Business

As recession ebbs, inflation flows on food prices

YAKIMA -- Jamie Runge of Yakima always watches prices at the grocery store. But in the coming year, she will be taking an even closer look because prices on food staples such as cereal are expected to sharply rise.

Consumers have enjoyed food prices the past two years that were below normal inflation, and now markets are returning to where they were headed before the recession hit, said Ephraim Leibtag, a senior economist with the U.S. Department of Agriculture in Washington, D.C.

"Now we're back on line. We're going to see more inflationary pressure," he said.

Economists say the increase in the price of food will take a particular toll on lower-income households because they spend a larger percentage of their income on groceries.

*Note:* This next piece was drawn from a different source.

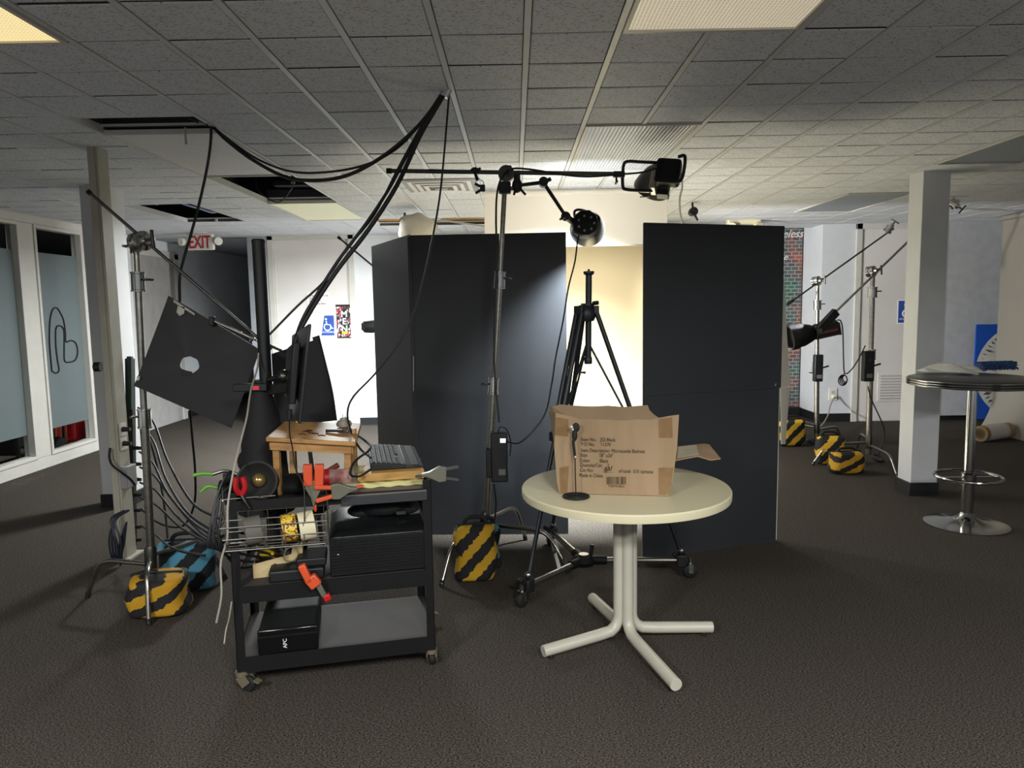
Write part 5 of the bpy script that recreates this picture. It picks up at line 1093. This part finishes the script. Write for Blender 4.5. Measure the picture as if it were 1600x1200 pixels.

Retail food prices -- which are not included in the Consumer Price Index -- are expected to increase because food producers and processors say they no longer can absorb the rising cost of their ingredients.

Last year, it was food producers who saw their wholesale prices climb anywhere from 5 percent to 10 percent -- wheat, grain and soybean all doubled -- while consumers saw little ripple effect at the cash register.

But this year producers will play catch-up, increasing prices anywhere from 3 percent to 5 percent to make up for lost profits last year, said economist Bill Lapp, president of Advanced Economic Solutions in Omaha, Neb.

Rising prices across the board likely will end the lowest rate of annual inflation the country has seen in 18 years: "You've had a pretty good run as a consumer, but I think that's going to change," Lapp said.

Runge, who recently was shopping at Wray's Food & Drug at 5605 Summitview Ave., said she's not worried yet.

"I always pay attention to prices," she said as she pushed a shopping cart occupied by her two small children through the produce section.

"I mean, you have to buy groceries."

Low-income households definitely will feel the impact first, said Peter Bohmer, professor of political economy at Evergreen State College in Olympia. While the average family spends about 10 percent of its income on food, that figure is at least double for low-income families, he said.

"That 5 percent increase really affects low-income people a lot because food is such a big part of their spending," he said. "It hits them much more. It's very significant."

Wray's owner Chris Brown said he is trying to keep his prices competitive in an industry that already operates on razor-thin margins. He said bread prices jumped about a dime a loaf at the first of the year, and cereal prices might climb as well.

Sometimes, to make up their costs, producers reduce the size of packaging without changing the price, he said. For example, two years ago a 6-ounce can of tuna was reduced to 5 ounces but the price remained the same.

"The size of the can didn't really change, they just put less in the can," he said.

Brown said he's watchful of prices at other stores and will adjust his accordingly: "If our milk price goes up, then we look around and see if everyone else's went up," he said.

"We pass on what we can (to customers)," he said. "Sometimes we have to eat it for a while."

Runge will continue her practice of shopping around. She said she buys produce and other perishables at Wray's, but buys most of her dry goods such as bread and cereal in bulk at Costco.

"I end up having to go to three different grocery stores depending on what I'm getting," she said.

The price spike is the result of increasing world demand for commodities at a time when production has faltered. A drought in Russia and floods in Australia have sharply cut the supply of grain and wheat, putting more demand on U.S. markets, said Washington Grain Commission President Glen Squires in Spokane.

"It's just an incentive to push prices up," he said.

The average price of a bushel of wheat last August shot up from $4 to nearly $8, he said. Higher grain prices usually lead to an increase in the price of feed. That forces up the price of beef and dairy products.

The prospect of higher meat prices could change the menu at the Runge house: "Maybe we'll do more pork than steak because it's cheaper," she said.

But there is an upside for some to the increase in prices, Squires said. U.S. export sales last year were 61 percent more than the previous year, up from about 15 million tons of wheat to more than 25 million tons, he said.

And Washington saw the highest wheat production it has seen in 10 years, he said.

"That's a healthy increase in demand," he said. "It's nice to have a plus."